Association warns of looming spate of retrenchments at dealerships, retail stores
The Motor Industry Staff Association (MISA) says a number of dealerships and retail stores have announced their intent to restructure, which could lead to a spate of retrenchments in the automotive sector.
MISA says it has been given notice of the proposed closure of 11 retail stores linked to an international tyre producer.
The association says the producer “believes it is no longer viable to keep its doors open in South Africa, due to the cost of doing business and the shrinking economy that has taken a toll on the tyre industry”.
MISA operations CEO Martlé Keyter says the notice from the tyre producer comes after 53 MISA members were retrenched at the end of September, owing to the closure of three vehicle dealerships in Gauteng.
“A third large dealership group has also given notice of restructuring at 11 dealerships nationwide.
It is unsure at this stage how many employees will be affected.”
According to Keyter, the automotive retail industry cannot continue to “survive daily loadshedding, skyrocketing fuel prices and high interest rates”.
Also, new-vehicle sales slumped again in September, with 46 021 vehicles sold, down 4.1%, compared with the same month last year.
“The impact is not only limited to vehicle sales, but includes the rest of the value chain,” says Keyter.
“Economists describe the situation as the perfect storm. Households, businesses and industries are struggling under considerable pressure.
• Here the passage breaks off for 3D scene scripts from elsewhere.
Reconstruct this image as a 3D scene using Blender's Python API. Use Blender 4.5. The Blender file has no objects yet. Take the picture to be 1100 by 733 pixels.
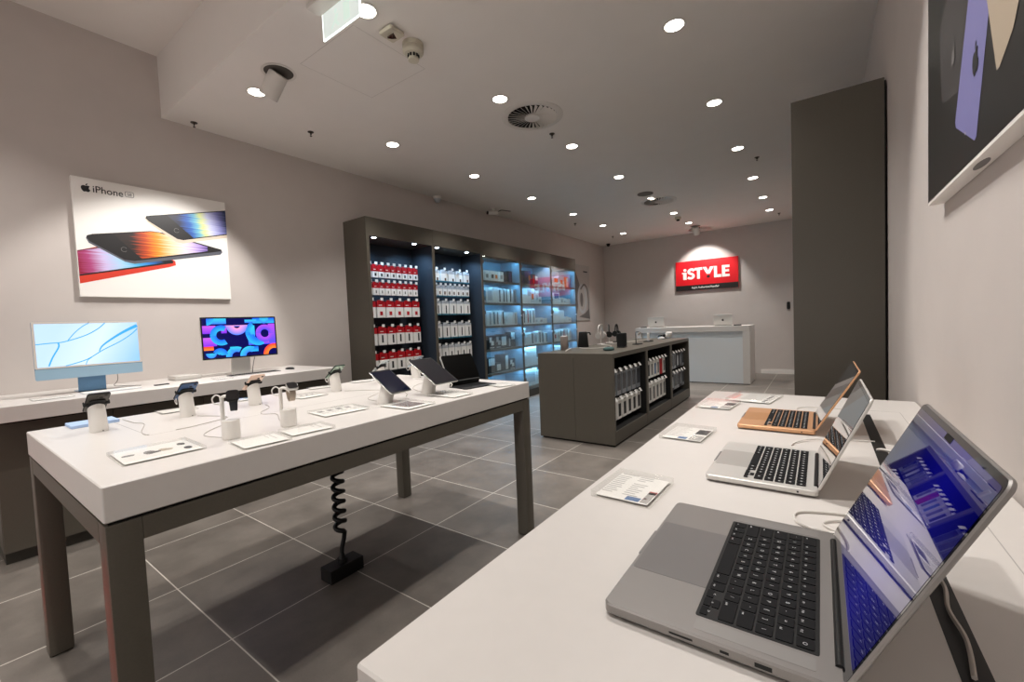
import bpy, bmesh, math, random, re
from mathutils import Vector, Matrix
from mathutils.geometry import tessellate_polygon
random.seed(7)
sc = bpy.context.scene
COL = sc.collection
PI = math.pi
R = math.radians

# ------------------------------------------------------------------ materials
def lin(h):
    h = h.lstrip('#')
    out = []
    for i in (0, 2, 4):
        c = int(h[i:i+2], 16) / 255
        out.append(c / 12.92 if c <= .04045 else ((c + .055) / 1.055) ** 2.4)
    return (*out, 1)

def mat(name, col, rough=.5, metal=0, emit=None, es=0, spec=.5, noise=0, nscale=40, coat=0, bump=0, alpha=1, trans=0, ior=1.45):
    m = bpy.data.materials.new(name)
    m.use_nodes = True
    nt = m.node_tree
    b = nt.nodes['Principled BSDF']
    c = lin(col) if isinstance(col, str) else col
    b.inputs['Base Color'].default_value = c
    b.inputs['Roughness'].default_value = rough
    b.inputs['Metallic'].default_value = metal
    b.inputs['Specular IOR Level'].default_value = spec
    b.inputs['IOR'].default_value = ior
    b.inputs['Coat Weight'].default_value = coat
    b.inputs['Coat Roughness'].default_value = .03
    b.inputs['Transmission Weight'].default_value = trans
    b.inputs['Alpha'].default_value = alpha
    if emit:
        b.inputs['Emission Color'].default_value = lin(emit)
        b.inputs['Emission Strength'].default_value = es
    if noise or bump:
        tc = nt.nodes.new('ShaderNodeTexCoord')
        n = nt.nodes.new('ShaderNodeTexNoise')
        n.inputs['Scale'].default_value = nscale
        n.inputs['Detail'].default_value = 4
        nt.links.new(tc.outputs['Object'], n.inputs['Vector'])
        if noise:
            mp = nt.nodes.new('ShaderNodeMapRange')
            mp.inputs['From Min'].default_value = .3
            mp.inputs['From Max'].default_value = .7
            mp.inputs['To Min'].default_value = 1 - noise
            mp.inputs['To Max'].default_value = 1 + noise
            nt.links.new(n.outputs['Fac'], mp.inputs['Value'])
            mx = nt.nodes.new('ShaderNodeVectorMath'); mx.operation = 'SCALE'
            mx.inputs[0].default_value = c[:3]
            nt.links.new(mp.outputs['Result'], mx.inputs['Scale'])
            nt.links.new(mx.outputs['Vector'], b.inputs['Base Color'])
        if bump:
            bp = nt.nodes.new('ShaderNodeBump')
            bp.inputs['Strength'].default_value = bump
            bp.inputs['Distance'].default_value = .002
            nt.links.new(n.outputs['Fac'], bp.inputs['Height'])
            nt.links.new(bp.outputs['Normal'], b.inputs['Normal'])
    return m

def emis(name, col, s):
    return mat(name, '#000000', .2, emit=col, es=s)

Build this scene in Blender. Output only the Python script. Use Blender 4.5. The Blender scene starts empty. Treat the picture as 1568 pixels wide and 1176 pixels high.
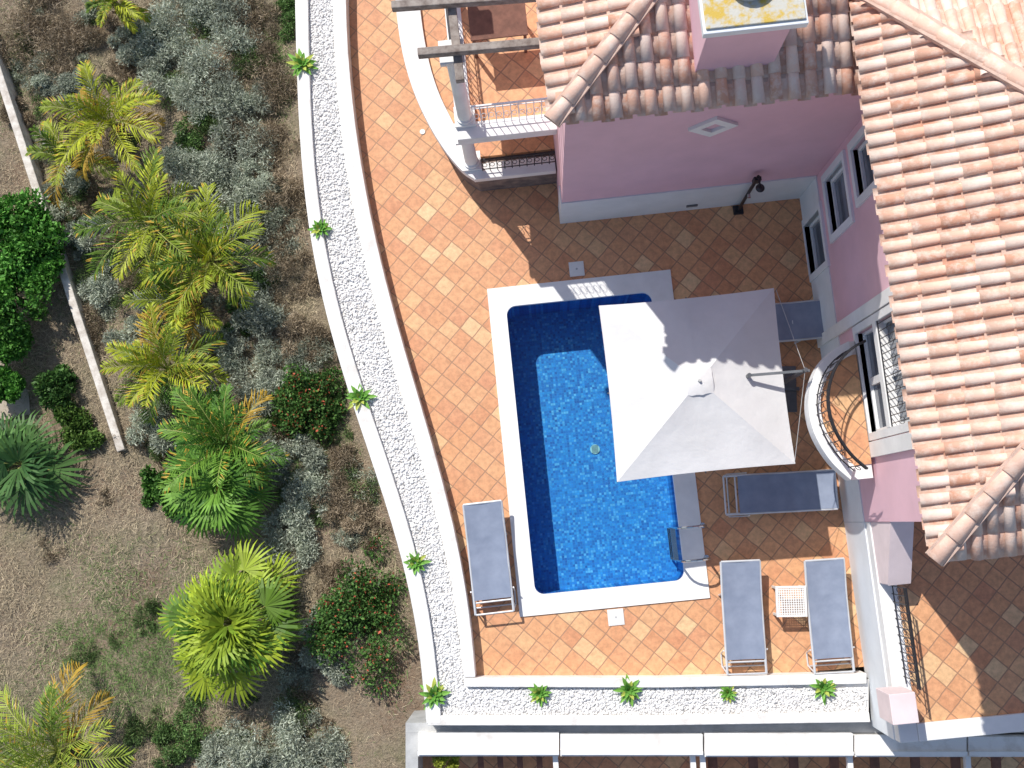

Buyers are not qualifying for finance due to negative credit records.
“The high cost of living and the declining take-home pay also have a severe negative impact on mental health, especially in a male-dominated industry that is performance driven,” she adds.
This has led to MISA observing an uptick of suicides within the motor industry.
“Whether or not you have trouble at work, financial distress or can’t cope with overwhelming emotions, with MISA help is just a phone call away,” emphasises Keyter.
The industry is indeed experiencing a perfect storm, along with other issues such as water and infrastructure concerns, confirms National Automobile Dealers’ Association (NADA) chairperson Brandon Cohen.
“These challenging times are prompting businesses to re-evaluate their internal structures.
“Not all restructuring is necessarily negative, as long as jobs are preserved as much as possible.
“While the closures have been devastating”, acknowledges Cohen, he adds that NADA has witnessed new entrants into the auto sector, while also seeing growth in its own membership numbers.
“Notably, Stellantis is investing in manufacturing facilities worth over R3-billion, component manufacturers have pledged over R4.48-billion in new manufacturing investments, and naamsa | the Automotive Business Council’s members continue to invest in their operations.”
Cohen says that, while the current situation is “exceptionally challenging for the industry, it’s not necessarily causing its demise, although it may be in a state of ‘high care’ ”.
“There is hope for improvements, with increased power availability through improvements at the Kusile, Koeberg, and Medupi power stations; decreasing oil prices; and inflation staying within the Reserve Bank’s target range, which may indicate a positive trend in the industry’s future.”